:: Given material
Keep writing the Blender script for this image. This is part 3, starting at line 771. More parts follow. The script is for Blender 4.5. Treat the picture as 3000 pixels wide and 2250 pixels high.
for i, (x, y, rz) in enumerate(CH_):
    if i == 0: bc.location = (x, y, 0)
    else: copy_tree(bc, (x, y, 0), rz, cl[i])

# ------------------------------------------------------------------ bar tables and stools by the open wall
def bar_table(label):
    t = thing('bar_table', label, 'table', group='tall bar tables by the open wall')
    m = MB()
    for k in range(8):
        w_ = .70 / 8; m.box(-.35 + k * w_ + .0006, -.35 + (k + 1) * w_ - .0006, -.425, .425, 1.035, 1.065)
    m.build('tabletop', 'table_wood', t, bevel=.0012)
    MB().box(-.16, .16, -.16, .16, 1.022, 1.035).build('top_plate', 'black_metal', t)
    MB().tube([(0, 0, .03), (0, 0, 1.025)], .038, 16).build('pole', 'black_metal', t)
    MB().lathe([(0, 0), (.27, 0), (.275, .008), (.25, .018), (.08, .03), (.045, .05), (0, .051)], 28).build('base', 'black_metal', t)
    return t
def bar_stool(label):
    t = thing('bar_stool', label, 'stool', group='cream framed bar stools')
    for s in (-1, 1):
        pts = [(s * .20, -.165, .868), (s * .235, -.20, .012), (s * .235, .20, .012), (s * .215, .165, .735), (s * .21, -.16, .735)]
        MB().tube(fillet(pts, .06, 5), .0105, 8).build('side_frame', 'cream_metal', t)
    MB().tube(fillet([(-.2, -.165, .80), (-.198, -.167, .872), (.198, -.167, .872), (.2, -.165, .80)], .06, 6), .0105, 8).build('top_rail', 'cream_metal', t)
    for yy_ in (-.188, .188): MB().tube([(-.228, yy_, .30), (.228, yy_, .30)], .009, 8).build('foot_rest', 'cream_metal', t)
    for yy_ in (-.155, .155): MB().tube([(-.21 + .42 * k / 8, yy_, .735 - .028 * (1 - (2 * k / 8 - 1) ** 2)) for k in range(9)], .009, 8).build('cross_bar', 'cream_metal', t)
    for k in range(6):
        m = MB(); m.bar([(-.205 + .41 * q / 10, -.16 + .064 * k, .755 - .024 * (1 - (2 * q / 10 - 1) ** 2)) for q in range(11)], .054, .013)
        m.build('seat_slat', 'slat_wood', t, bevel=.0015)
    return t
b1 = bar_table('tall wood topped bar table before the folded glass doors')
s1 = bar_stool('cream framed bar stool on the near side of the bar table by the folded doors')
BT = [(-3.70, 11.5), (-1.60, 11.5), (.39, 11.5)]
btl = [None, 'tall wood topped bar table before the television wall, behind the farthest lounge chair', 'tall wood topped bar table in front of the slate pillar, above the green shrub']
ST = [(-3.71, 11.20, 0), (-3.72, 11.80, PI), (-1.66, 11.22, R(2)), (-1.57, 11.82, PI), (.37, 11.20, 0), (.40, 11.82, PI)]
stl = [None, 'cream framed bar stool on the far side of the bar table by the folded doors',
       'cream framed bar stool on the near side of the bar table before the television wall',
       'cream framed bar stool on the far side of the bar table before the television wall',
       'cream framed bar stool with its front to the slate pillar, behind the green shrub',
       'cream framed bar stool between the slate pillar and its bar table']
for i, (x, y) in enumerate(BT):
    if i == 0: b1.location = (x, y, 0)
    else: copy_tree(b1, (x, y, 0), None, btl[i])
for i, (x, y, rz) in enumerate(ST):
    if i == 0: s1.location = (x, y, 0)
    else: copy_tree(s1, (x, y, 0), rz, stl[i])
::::
◆ Exercise task: Reproduce only the lines from the top of the material through the one bearing "else: copy_tree(bc, (x, y, 0), rz, cl[i])", each exactly as it stands.

◆ Exercise response:
Keep writing the Blender script for this image. This is part 3, starting at line 771. More parts follow. The script is for Blender 4.5. Treat the picture as 3000 pixels wide and 2250 pixels high.
for i, (x, y, rz) in enumerate(CH_):
    if i == 0: bc.location = (x, y, 0)
    else: copy_tree(bc, (x, y, 0), rz, cl[i])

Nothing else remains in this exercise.